Making Osama bin Laden the face of the “War on Terror” may have been a mistake, doing more for his legacy than for our security, but it sure could come in handy now, leadership willing. Let’s declare VT Day. Release the ticker tape. Just don’t try this in Times Square; you’re likely to be arrested.  Bloomberg is still very much with us.

This is the perfect moment for the president to declare victory in the Global War on Terror (I’m ready to play along) and announce our expedited withdrawal from Iraq and Afghanistan. Qaeda’s lack of anyone of comparable stature to replace bin Laden provides us with the opportunity to make of his death a symbolic finale (the leadership void also reveals al Qaeda’s weakness).
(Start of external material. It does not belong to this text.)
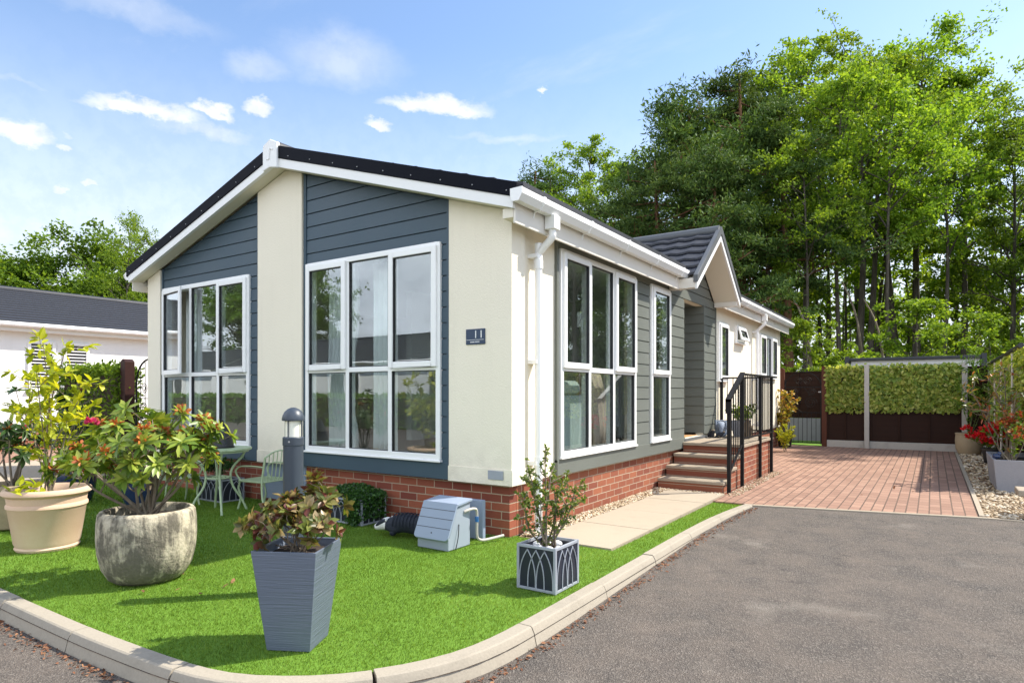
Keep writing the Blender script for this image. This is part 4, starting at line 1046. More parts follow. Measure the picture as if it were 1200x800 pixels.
def box_hedge(name, x0, x1, y0, y1, z0, z1, n, s, mat, label, cat='hedge'):
    e = empty(name, ((x0+x1)/2, (y0+y1)/2, z0), label, cat)
    core = MB().box(x0 - e.location.x + .07, y0 - e.location.y + .07, 0, x1 - e.location.x - .07, y1 - e.location.y - .07, z1 - z0 - .08); core.build('twigs', M['soil'], e)
    P = np.stack([rng.uniform(x0, x1, n), rng.uniform(y0, y1, n), rng.uniform(z0, z1, n)], 1)
    c = np.array([(x0+x1)/2, (y0+y1)/2, (z0+z1)/2]); hs = np.array([(x1-x0)/2, (y1-y0)/2, (z1-z0)/2])
    rel = (P - c)/hs; ax = rng.integers(0, 3, n); sg_ = np.where(rng.random(n) < .5, -1, 1)
    for k in range(3): rel[ax == k, k] = sg_[ax == k]*np.minimum(1.35, rng.uniform(.86, 1.03, (ax == k).sum()) + np.abs(rng.normal(0, .05, (ax == k).sum())))
    P = c + rel*hs; D = rand_dirs(n, .3) + rel*.5
    lb = LB(); lb.add(P - np.array(e.location), D, rand_dirs(n, 1.), rng.uniform(.7, 1.3, n)*s, rng.uniform(.7, 1.2, n)*s*.6); lb.build('foliage', mat, e); return e
box_hedge('hedge', -9.7, -7.62, .2, .55, .0, 1.66, 8000, .07, M['lf_mid'], 'clipped green hedge beside the dark timber post')
box_hedge('hedge', -7.4, -6.25, 2.6, 3.0, 0, 1.62, 4000, .07, M['lf_screen'], 'pale green leafy hedge seen through the arched wire gate')
box_hedge('hedge', -32, -7, -13.9, -13.2, -.1, 1.15, 16000, .14, M['lf_mid'], 'long low hedge across the road mirrored in the lower front panes')
# ------------------------------------------------------------------ plants
def shrub(root, stems, leafmat, seed, L=.1, W=.04, mode='rosette', per=9, stemmat='stem', sub=3, sublen=.25, fold=.15, r0=.012, tilt=.35, stemleaf=0, up=.5, name='foliage'):
    """stems: list of end points (local). Each grows from the foot, forks into twigs, twigs end in rosettes or carry leaves along them. Returns twig ends."""
    r = np.random.default_rng(seed); sm = MB(); lb = LB(); ends = []
    for e in stems:
        e = Vector(e); b = Vector((r.normal(0, .03), r.normal(0, .03), 0)); mid = b.lerp(e, .5) + Vector(r.normal(0, .04, 3)); mid.z += .02
        path = smooth_path([b, mid, e], 6); sm.tube(path, list(np.linspace(r0, r0*.4, len(path))), 6)
        tips = [(e, (e - mid).normalized())]
        for k in range(sub):
            t = .45 + .5*(k + r.random())/max(1, sub); i = min(len(path)-2, int(t*len(path))); p = path[i]
            d = Vector(r.normal(0, 1, 3)); d.z = abs(d.z)*.6 + up; ax = Vector((e.x, e.y, 0)); d += ax.normalized()*.5 if ax.length > .01 else Vector(); d.normalize()
            q = p + d*sublen*(.6 + .7*r.random()); m2 = p.lerp(q, .5) + Vector(r.normal(0, .015, 3)); tw = smooth_path([p, m2, q], 4)
            sm.tube(tw, list(np.linspace(r0*.5, r0*.22, len(tw))), 5); tips.append((q, (q - m2).normalized()))
            if mode == 'along':
                n = per; ts = r.uniform(.1, 1, n)
                for t2 in ts:
                    pp = p.lerp(q, t2); dd = Vector(r.normal(0, 1, 3)) + d*.7; lb.add([pp], [dd], [r.normal(0, .5, 3) + (0, 0, 1)], L*r.uniform(.6, 1.25), W*r.uniform(.7, 1.2), fold)
        if mode == 'along':
            for t2 in r.uniform(.25, 1, per*2):
                i = min(len(path)-1, int(t2*len(path))); pp = path[i] + Vector(r.normal(0, .008, 3)); dd = Vector(r.normal(0, 1, 3)) + Vector((0, 0, .5)); lb.add([pp], [dd], [r.normal(0, .5, 3) + (0, 0, 1)], L*r.uniform(.6, 1.25), W*r.uniform(.7, 1.2), fold)
        for p, d in tips:
            ends.append((p, d))
            if mode == 'rosette':
                for ring, (k, tl, sc) in enumerate(((per, tilt, 1.), (per//2, tilt + .6, .7))):
                    a0 = r.random()*6.28; u = d.orthogonal().normalized(); w = d.cross(u)
                    for j in range(k):
                        a = a0 + 6.283*j/k + r.normal(0, .15); h = u*math.cos(a) + w*math.sin(a); dd = h + d*(tl + r.normal(0, .18)); dd.z -= .12
                        lb.add([p + d*(.012*ring)], [dd], [d + Vector(r.normal(0, .2, 3))], L*sc*r.uniform(.75, 1.2), W*sc*r.uniform(.8, 1.15), fold, .2)
            else:
                k = max(3, per//2)
                for j in range(k):
                    dd = Vector(r.normal(0, .8, 3)) + d; lb.add([p], [dd], [r.normal(0, .5, 3) + (0, 0, 1)], L*r.uniform(.6, 1.2), W*r.uniform(.7, 1.2), fold)
    sm.build('stem', M[stemmat], root, smooth=60); lb.build(name, leafmat, root)
    return ends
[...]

But time is of the essense. Acting now, before the “Arab Spring” heats up with the inevitable frustrations of summer, we could take the demagogic wind out of the electoral sails of the region’s Islamists. On the other hand, if America is seen as unrelenting following bin Laden’s death–heading into the uncertainty of post-”Spring” Arabia–bin Laden becomes the mother of all martyrs and the “Crusader West” mythos is fortified.

Change is hard, Mr. President. It’s time, finally, to face down the Pentagon and the Three Stooges (here they are, I think in one of their little-known “road” movies) and bring the troops home.

Update: Note also where bin Laden was found, amidst the same Pakistani military elite that has been spending billions of dollars in US aid for cooperation in, among other things, the hunt for bin Laden! Steve Sailer was quick to point out the scam. The Christian Science Monitor here frets that our assault on bin Laden’s fortress in the bosom of Pakistan’s military may have unduly offended. God bless them.

But it also tells us that bin Laden was not cowering beneath the drones in the Pakistani hinterlands, all-but incommunicado (as Pakistan’s military, apparently, represented to us). He has had the opportunity to support terrorist activity, for years. This suggests both that bin Laden was not nearly as effective as he was symbolic and that al Qaeda, here a decade and two US occupations of Muslim lands after 9/11, still struggles to attract talent and maintain organization, despite the broad discontent that is toppling leaders who’ve kept the Islamists down for decades. And now the global jihad has local political competition for the discontented. The terrorist threat is real, it just isn’t great.

Where’s a purely ceremonial gesture when you need one?